Signs Your ISP Has a Problem
Your ISP is likely the source of the issue when these patterns appear often across your testing data:
- Speeds are far below plan at off-peak hours on a wired link from a capable device. Off-peak, wired, capable device — if all three conditions are met and you're still at 30% of rated speed, that points to the ISP's network.
- Speeds drop a lot and reliably every evening. A consistent drop to 15–30% of baseline every day from 7–11 PM is a sign of node congestion. Occasional drops are normal. Daily, severe drops are a known problem they haven't fixed.
- Both Ookla and Fast.com show similar low numbers. When two different test services using different server setups both show poor results, the common factor is your link — not a server issue.
- Packet loss appears during the tests. Speed test results that jump wildly within a single test session are a sign of packet loss or signal issues. This is almost always the ISP's job to fix on a fiber or cable link.
- Speeds are consistently low on all devices. If your phone, laptop, and desktop all show the same poor result on a wired link, no single device is the bottleneck.
Signs the Problem Is Your Local Setup
The issue is on your side of the wall when:
- Wired tests show plan speed but Wi-Fi tests show low numbers. Your ISP is delivering. Your Wi-Fi network isn't spreading it well.
- Only one device tests slowly. That device has a hardware limit or software issue — update its network adapter drivers, check for background apps, or accept that it's an older device with a speed ceiling.
- Off-peak wired tests show plan speed but evening tests are low. This is shared network congestion. It may be your ISP's node being over-subscribed, but it's normal for cable internet. Contact your ISP only if the evening drop is severe (below 25% of baseline) and consistent.
- Speeds improved after you restarted the router. Routers build up memory leaks and connection table buildup over time. A router that hasn't been restarted in three months can slow down throughput. Restart your router monthly.
- Ookla shows plan speed but Fast.com shows much less. Your ISP delivers well to their own setup and to speed test servers, but has a congested link to Netflix's CDN. This is a specific ISP-Netflix relationship issue — not a general speed problem. You can complain about it, but it affects that service only, not your overall link.
Building a Case Before You Call
If you're going to call your ISP with a complaint, gather the following before you pick up the phone. A support tech who gets this data on the first call will treat your ticket very differently from someone who just says "my internet is slow."
- At least five wired test results from off-peak hours showing consistent underperformance, with dates and times
- The same results from two different test services (Ookla and Fast.com)
- Confirmation that you tested from a modern device directly connected via ethernet — this removes the most common customer-side explanations the tech will offer
- A description of what "slow" actually means — is it the speed test numbers, a specific app, or general browsing?
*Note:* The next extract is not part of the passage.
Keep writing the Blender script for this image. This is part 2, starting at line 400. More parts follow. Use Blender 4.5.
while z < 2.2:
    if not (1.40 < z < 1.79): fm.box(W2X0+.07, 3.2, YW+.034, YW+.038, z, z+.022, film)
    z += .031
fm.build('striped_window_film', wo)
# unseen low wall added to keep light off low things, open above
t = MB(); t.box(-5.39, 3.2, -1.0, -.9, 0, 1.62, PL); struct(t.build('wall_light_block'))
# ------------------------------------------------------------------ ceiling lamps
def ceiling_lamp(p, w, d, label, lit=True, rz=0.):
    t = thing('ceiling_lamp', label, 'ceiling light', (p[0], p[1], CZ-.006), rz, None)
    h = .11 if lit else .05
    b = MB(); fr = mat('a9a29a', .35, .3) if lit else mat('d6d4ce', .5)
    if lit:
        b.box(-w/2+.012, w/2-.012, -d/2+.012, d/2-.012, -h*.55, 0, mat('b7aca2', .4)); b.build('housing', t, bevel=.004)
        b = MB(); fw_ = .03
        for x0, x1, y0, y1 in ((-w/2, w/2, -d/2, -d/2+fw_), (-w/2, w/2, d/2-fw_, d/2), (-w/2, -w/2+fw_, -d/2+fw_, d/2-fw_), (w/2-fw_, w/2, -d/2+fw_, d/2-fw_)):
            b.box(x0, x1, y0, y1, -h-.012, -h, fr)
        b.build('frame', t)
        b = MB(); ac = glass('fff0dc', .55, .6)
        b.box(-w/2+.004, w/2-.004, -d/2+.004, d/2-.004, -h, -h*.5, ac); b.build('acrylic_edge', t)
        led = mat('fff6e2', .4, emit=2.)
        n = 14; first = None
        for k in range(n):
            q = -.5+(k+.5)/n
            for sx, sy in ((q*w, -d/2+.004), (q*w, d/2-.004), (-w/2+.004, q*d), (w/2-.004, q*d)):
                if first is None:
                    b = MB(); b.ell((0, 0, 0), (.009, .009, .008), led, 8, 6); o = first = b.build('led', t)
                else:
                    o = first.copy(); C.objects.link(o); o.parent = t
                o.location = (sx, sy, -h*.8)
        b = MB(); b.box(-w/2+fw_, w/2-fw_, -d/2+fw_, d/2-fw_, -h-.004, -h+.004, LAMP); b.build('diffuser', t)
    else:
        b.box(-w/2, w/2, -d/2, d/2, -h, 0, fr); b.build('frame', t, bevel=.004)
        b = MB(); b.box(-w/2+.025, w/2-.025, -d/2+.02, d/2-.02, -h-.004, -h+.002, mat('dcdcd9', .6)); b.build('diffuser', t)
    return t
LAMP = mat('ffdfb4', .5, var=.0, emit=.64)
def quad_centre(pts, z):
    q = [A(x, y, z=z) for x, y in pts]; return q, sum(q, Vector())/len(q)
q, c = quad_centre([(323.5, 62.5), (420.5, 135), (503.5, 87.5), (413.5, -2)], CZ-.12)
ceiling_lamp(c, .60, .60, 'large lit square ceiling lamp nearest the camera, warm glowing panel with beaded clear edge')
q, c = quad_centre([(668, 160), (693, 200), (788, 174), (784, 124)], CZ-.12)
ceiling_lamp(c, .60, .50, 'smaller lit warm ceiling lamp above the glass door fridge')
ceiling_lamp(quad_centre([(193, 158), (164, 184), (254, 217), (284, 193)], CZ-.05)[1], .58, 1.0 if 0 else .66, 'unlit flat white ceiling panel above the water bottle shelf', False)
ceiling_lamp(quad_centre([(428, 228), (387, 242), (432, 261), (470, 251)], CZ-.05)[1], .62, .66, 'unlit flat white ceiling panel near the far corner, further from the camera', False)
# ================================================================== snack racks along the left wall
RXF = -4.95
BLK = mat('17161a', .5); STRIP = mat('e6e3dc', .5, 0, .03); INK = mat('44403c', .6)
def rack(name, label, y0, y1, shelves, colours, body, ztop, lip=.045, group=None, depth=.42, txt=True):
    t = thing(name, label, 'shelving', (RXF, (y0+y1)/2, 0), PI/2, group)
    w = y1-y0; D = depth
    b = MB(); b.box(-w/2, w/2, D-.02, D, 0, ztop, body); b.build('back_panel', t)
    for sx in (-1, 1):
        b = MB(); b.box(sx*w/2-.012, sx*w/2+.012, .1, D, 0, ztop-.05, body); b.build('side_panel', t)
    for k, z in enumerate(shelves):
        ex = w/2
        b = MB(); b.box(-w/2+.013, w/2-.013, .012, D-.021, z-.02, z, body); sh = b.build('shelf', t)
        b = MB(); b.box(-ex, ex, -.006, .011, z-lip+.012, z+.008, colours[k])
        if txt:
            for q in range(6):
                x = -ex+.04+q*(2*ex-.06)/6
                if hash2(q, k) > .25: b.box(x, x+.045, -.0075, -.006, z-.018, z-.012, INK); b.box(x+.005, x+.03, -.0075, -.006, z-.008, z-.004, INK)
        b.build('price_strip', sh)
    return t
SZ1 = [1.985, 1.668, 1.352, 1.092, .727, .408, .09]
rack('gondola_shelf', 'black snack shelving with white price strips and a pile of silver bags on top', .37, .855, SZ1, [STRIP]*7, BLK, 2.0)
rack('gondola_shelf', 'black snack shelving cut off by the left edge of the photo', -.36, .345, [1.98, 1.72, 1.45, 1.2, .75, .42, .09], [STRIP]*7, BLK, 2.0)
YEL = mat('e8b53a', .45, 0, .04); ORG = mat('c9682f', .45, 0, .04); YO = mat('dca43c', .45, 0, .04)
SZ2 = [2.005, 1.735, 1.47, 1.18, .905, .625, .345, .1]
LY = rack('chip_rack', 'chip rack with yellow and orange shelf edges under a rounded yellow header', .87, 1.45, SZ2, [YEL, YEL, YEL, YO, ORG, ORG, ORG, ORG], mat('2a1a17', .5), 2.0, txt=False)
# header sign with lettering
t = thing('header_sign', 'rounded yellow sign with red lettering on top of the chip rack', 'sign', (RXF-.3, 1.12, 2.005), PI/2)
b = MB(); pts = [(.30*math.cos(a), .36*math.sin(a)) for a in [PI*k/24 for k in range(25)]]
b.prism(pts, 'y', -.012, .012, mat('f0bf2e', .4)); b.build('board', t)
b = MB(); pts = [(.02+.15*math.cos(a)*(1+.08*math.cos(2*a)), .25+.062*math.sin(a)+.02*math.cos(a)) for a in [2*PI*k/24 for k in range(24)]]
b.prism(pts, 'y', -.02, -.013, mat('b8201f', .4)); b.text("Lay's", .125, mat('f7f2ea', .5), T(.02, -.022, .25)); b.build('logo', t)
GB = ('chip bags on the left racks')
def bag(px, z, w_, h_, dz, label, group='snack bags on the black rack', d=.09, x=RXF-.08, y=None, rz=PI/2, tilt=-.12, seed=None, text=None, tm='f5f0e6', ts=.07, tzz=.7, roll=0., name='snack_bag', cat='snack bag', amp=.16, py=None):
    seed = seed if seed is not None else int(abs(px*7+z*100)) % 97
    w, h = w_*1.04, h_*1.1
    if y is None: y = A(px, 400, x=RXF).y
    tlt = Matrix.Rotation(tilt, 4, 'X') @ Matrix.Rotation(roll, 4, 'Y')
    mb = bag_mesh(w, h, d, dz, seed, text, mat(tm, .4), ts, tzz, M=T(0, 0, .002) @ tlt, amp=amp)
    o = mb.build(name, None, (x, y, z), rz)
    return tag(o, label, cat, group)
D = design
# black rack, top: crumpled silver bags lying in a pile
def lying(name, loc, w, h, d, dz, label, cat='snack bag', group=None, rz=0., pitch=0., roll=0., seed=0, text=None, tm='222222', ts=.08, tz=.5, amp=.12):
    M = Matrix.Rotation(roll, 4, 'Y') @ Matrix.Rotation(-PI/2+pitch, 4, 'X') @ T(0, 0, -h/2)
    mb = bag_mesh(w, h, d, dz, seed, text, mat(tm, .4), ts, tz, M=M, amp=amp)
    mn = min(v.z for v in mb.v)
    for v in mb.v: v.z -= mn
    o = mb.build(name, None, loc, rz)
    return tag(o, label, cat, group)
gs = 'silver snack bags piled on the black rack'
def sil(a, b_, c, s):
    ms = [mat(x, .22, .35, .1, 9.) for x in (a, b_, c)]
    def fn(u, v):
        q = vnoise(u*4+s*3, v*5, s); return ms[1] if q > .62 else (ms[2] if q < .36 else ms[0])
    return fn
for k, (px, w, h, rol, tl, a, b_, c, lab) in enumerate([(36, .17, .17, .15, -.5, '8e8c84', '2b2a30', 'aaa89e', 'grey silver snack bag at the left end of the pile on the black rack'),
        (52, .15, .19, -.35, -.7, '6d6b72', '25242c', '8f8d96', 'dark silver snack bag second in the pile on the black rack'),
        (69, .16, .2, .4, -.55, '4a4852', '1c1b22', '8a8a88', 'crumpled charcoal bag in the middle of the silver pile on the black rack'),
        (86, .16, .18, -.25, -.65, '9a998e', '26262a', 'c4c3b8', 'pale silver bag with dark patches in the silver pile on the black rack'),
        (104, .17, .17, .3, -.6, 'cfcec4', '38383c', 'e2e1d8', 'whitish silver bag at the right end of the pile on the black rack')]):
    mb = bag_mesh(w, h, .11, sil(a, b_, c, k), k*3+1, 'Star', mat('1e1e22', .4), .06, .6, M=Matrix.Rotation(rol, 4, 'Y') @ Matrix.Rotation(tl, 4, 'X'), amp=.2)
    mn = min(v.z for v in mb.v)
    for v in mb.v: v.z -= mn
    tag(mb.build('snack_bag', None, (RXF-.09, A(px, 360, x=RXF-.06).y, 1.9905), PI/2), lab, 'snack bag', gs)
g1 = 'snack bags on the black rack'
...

Specific is better than vague
If your data is solid, ask the tech to check signal levels on your line and whether your node is over-subscribed. These are specific, answerable questions. If the tech can't explain the gap with a technical reason after checking line checks, escalate to a tier-2 tech or request a field visit. A field tech can measure signal at your modem and at the tap on the street. This shows whether the problem is inside your house or outside it.
The speed test is a starting point, not the whole story. Use it correctly — with a wired link, a capable device, multiple runs, off-peak timing, and a week of data — and it gives you a reliable picture of what your link is actually doing. Use it wrong, and it tells you nothing useful. Get the setup right first, and the numbers will tell you what you need to know.